New Book: Media and Political Contestation in the Contemporary Arab World: A Decade of Change

This book addresses the roles of various media in the shaping and active contestation of particular conflicts and political agendas in the Arab world. Interdisciplinary contributions examine the sociopolitical dynamics generated in and through media, with perspectives emerging from media studies, anthropology, religious studies, and political science. This book explores both new media and older media forms and formats including the press, satellite television, Facebook, Web 2.0 technology, posters, and music videos. Topics range across the politics of popular culture, women scholars' religious fatwas, the Palestinian visual public sphere, Hezbollah's media policy, women's presence on Arab satellite television, and the uses of Facebook in the Tunisian revolution.

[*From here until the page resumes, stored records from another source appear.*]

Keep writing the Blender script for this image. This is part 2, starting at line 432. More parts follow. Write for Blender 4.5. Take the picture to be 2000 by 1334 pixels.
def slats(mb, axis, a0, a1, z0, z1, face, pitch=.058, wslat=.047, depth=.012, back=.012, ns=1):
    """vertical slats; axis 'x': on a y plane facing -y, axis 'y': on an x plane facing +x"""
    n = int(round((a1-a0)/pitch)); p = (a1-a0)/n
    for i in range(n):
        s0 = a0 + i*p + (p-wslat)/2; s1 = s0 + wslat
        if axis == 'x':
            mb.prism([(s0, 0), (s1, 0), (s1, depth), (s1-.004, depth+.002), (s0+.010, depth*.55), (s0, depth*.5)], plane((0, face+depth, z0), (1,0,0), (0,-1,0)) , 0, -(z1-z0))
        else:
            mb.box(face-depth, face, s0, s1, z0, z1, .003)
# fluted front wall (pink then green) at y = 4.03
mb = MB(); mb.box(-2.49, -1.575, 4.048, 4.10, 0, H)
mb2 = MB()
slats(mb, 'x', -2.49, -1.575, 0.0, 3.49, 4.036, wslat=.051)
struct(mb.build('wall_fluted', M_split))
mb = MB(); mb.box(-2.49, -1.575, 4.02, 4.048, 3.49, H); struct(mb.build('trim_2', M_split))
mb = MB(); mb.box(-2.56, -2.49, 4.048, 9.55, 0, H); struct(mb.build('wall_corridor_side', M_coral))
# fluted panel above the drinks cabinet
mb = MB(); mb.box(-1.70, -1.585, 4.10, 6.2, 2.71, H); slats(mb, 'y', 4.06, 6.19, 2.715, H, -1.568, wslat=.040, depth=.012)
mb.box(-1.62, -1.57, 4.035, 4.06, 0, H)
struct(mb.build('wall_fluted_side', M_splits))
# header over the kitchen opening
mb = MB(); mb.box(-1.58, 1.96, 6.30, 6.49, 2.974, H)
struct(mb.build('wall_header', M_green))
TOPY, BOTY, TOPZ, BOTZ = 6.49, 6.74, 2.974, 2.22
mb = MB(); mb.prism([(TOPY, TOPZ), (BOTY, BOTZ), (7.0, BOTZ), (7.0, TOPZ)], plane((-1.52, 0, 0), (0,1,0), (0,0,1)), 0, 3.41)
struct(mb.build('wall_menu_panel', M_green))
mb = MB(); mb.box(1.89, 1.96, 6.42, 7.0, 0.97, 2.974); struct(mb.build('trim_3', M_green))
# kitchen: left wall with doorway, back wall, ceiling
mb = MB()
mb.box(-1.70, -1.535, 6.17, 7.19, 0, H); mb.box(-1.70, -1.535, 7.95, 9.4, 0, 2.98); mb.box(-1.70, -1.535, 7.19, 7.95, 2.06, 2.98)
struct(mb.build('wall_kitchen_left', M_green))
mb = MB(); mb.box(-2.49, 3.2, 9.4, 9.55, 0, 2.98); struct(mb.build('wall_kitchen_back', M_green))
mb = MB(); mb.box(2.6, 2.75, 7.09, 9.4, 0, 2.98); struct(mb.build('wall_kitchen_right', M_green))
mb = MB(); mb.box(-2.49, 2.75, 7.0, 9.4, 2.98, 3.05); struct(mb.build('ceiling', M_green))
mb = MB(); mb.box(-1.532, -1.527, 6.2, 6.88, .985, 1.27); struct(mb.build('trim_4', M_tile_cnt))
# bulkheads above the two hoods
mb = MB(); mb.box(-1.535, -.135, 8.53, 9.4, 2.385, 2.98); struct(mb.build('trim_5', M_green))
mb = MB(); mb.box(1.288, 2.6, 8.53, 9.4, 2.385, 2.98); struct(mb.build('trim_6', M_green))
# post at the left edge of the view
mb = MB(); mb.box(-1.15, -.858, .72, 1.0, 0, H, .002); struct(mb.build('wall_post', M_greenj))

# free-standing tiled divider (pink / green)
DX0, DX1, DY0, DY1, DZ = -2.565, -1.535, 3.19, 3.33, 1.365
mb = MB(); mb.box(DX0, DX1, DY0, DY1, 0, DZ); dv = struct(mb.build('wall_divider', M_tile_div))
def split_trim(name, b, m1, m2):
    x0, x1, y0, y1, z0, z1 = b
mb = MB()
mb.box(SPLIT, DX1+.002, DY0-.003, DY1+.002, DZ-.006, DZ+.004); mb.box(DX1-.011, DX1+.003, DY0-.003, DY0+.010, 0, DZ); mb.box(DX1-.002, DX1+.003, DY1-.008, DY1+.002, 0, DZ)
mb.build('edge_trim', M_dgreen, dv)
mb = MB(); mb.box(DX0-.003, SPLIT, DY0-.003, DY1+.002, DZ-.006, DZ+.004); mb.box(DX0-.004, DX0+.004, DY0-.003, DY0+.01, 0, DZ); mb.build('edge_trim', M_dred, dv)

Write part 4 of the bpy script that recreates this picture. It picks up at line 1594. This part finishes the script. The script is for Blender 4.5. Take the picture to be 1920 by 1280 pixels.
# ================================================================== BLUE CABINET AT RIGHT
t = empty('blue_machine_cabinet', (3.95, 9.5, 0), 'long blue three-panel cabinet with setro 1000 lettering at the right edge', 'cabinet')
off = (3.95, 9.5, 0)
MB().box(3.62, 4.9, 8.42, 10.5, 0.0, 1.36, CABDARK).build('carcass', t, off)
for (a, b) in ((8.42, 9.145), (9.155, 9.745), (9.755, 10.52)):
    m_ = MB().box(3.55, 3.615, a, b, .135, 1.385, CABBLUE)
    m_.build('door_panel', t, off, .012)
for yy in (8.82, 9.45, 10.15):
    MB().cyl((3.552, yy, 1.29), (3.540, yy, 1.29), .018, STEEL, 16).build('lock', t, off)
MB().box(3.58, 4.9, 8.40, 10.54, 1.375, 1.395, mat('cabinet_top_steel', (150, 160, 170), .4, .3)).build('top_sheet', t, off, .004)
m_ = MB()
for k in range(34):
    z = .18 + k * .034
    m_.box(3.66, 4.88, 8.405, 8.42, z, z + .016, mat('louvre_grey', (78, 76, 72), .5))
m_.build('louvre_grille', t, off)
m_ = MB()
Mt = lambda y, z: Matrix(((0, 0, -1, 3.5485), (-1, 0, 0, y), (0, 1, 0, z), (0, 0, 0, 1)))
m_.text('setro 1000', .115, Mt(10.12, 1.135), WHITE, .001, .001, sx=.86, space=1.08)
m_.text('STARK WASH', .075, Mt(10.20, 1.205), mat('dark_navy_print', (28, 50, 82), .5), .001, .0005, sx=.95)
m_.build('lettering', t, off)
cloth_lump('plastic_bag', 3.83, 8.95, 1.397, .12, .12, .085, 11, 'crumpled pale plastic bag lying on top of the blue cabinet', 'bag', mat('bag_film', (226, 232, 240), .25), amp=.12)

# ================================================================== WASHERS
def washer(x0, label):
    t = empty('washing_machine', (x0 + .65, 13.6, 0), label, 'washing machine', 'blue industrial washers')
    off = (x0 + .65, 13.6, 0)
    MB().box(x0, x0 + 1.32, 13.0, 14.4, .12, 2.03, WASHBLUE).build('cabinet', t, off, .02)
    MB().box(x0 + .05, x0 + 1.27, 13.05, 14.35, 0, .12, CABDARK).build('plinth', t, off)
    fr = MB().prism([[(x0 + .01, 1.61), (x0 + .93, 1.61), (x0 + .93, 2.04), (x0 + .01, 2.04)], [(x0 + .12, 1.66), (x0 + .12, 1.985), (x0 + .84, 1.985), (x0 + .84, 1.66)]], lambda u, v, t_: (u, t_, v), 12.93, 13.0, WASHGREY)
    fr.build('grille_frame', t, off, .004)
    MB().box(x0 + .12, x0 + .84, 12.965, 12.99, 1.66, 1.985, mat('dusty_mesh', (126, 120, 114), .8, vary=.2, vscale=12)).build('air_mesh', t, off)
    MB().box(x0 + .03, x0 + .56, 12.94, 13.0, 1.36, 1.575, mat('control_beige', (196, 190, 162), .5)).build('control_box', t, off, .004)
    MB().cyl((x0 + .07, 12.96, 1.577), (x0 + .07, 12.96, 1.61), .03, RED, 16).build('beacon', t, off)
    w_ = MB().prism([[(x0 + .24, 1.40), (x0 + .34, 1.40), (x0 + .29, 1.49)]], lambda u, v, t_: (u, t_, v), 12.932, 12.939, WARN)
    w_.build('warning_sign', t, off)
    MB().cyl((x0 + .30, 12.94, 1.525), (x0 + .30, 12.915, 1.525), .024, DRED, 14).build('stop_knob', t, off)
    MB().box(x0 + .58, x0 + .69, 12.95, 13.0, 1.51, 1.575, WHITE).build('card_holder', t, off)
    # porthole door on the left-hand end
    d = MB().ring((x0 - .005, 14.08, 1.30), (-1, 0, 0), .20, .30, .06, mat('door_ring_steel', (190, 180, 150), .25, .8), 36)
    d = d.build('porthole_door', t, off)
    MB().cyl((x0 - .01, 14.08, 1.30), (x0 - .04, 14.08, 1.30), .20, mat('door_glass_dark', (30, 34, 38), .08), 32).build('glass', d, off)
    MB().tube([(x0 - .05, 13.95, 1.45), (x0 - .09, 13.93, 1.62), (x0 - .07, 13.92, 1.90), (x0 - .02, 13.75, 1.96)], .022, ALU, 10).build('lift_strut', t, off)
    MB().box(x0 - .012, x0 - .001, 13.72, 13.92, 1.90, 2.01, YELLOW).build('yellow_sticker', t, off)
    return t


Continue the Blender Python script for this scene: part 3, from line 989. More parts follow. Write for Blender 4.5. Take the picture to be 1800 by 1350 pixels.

New Book: Reporting in the MENA Region: Cyber Engagement and Pan-Arab Social Media

The book explores the changing status and function of journalists and journalism given the new realities of reporting in the digital age. The authors draw on focus group discussions, interviews, and social media traffic surveys to examine how social and new media have been integrated into Arab and pan-Arab newsroom operations and harnessed to enhance engagement with an empowered audience. Efforts to engage with audiences in social space, the authors argue, are part of a broad and long-waged information war aimed at winning hearts and minds in the MENA region. Social platforms present excellent opportunities to engage with audiences, but the extent to which such opportunities can be realized are hamstrung by limits on free expression and online access—and vary significantly from country to country and from media channel to media channel.